Sé que los padres de mi semáforo, con esfuerzo, podrían alejar a sus hijos de las calles, por lo que en vez de darles dinero, les doy de comer. El surtido es variado, desde galletas o caramelos (coño, son niños), hasta platos de comida rápida o refrescos (lo dicho, niños), en un puesto callejero cercano. Así que, con el tiempo, pasamos de la cara de pena y el tocar mis pies con la mano en señal de respeto -suelo ir en rickshaw, el vehículo más vulnerable ante los mendigos, pues no puedes subir la ventanilla y aislarte del mundo- al recibimiento alegre, con amplia sonrisa, preguntándome que es lo que guarda hoy mi mochila. Algunos de ellos incluso dan saltos y vienen corriendo. Las dos niñas mayores, mis favoritas -de unos 7 y 9 años-, y yo hemos ideado el mejor modo de no tener que preocuparme de llevar algo en la bolsa o perder tiempo -siempre con el minutero justo para llegar a la oficina-. Así que lo dicho, cuando me ven, bajo del rickshaw, le digo al conductor que me recoja al otro lado de la carretera y, mientras tanto, voy con mi grupo de dos a cinco niños al puesto callejero a comprar, sobre todo, lo que más les gusta: Pepsi, Mirinda, Sprite o zumo. Sí, no es lo más nutritivo del mundo, pero que disfruten.

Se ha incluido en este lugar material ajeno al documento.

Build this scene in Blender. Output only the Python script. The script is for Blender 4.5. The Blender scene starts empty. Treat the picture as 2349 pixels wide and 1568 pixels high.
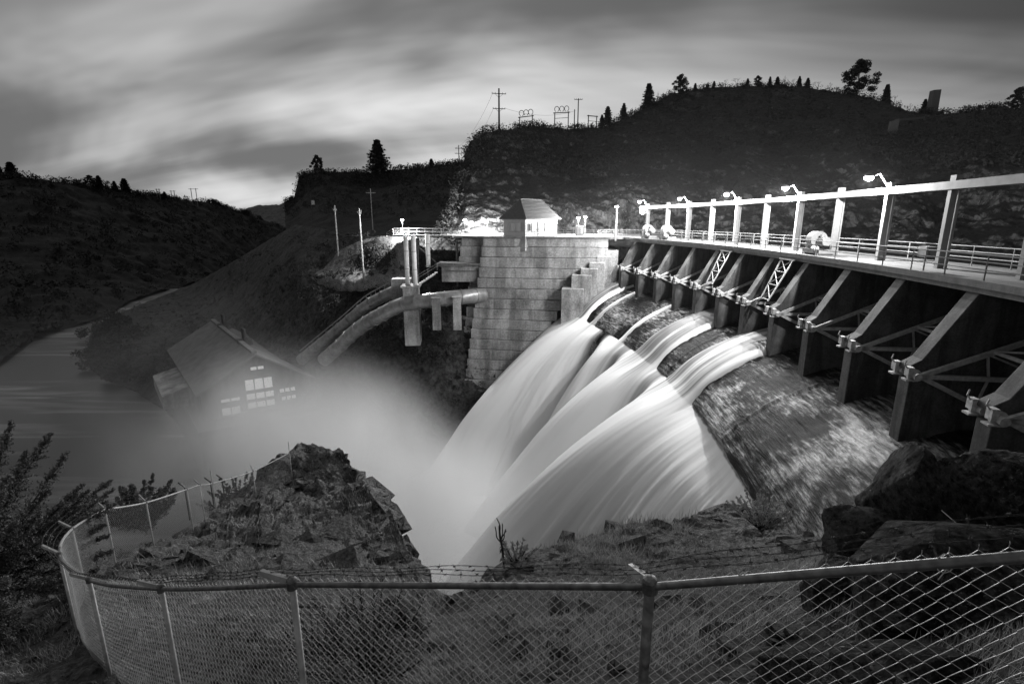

Y luego, al regresar al rickshaw de camino al trabajo, unos 30 minutos, surge siempre la misma pregunta: ¿qué se puede hacer por estos niños? He pensado -que a diferencia de actuar no supone ningún esfuerzo- en varias posibles soluciones. La educación es clave, es un derecho, pero resulta ilusorio pensar que puedes enviarlos a la escuela sin tomar antes otras medidas: en el caso de los niños de mi semáforo habría que dar una compensación económica a los padres para que aceptasen perder una fuente de ingresos -para un padre analfabeto la educación muchas veces no es tan importante-. Lo que el Gobierno de la India hace, para evitar que muchos niños trabajen, es proporcionar en las escuelas públicas la conocida como "comida del medio día", la cual muchas veces incluye también desayuno. Haciendo esto, los padres se olvidan de alimentar una boca más en casa, mientras que el niño recibe un espartano pero nutritivo alimento, además de la bendita educación.

Pero en el caso de mis niños del semáforo no funcionaría: provienen del estado de Rajastán, no están registrados en la capital y de vez en cuando -y en épocas diferentes- regresan a sus pueblos para disfrutar de lo recaudado. Así que solo les interesa el dinero, por lo que este será el único que aleje a estos niños de la calle. No creo que fuese muy costoso, ¿pero cómo garantizaría que cumplen con lo prometido? ¿cómo negociaría? En el caso de los niños de la calle, solos, sin padres ni mafias, la solución estaría clara: los centros de acogida que, como en el orfanato en el que trabajé en Mozambique, brinda a los niños la posibilidad de un futuro mejor.

Nota: Hace un par de semanas conocí uno de estos lugares en Nueva Delhi, gracias a la emocionante historia de Vicky Roy, un niño de la calle que se ha convertido en un magnífico fotógrafo.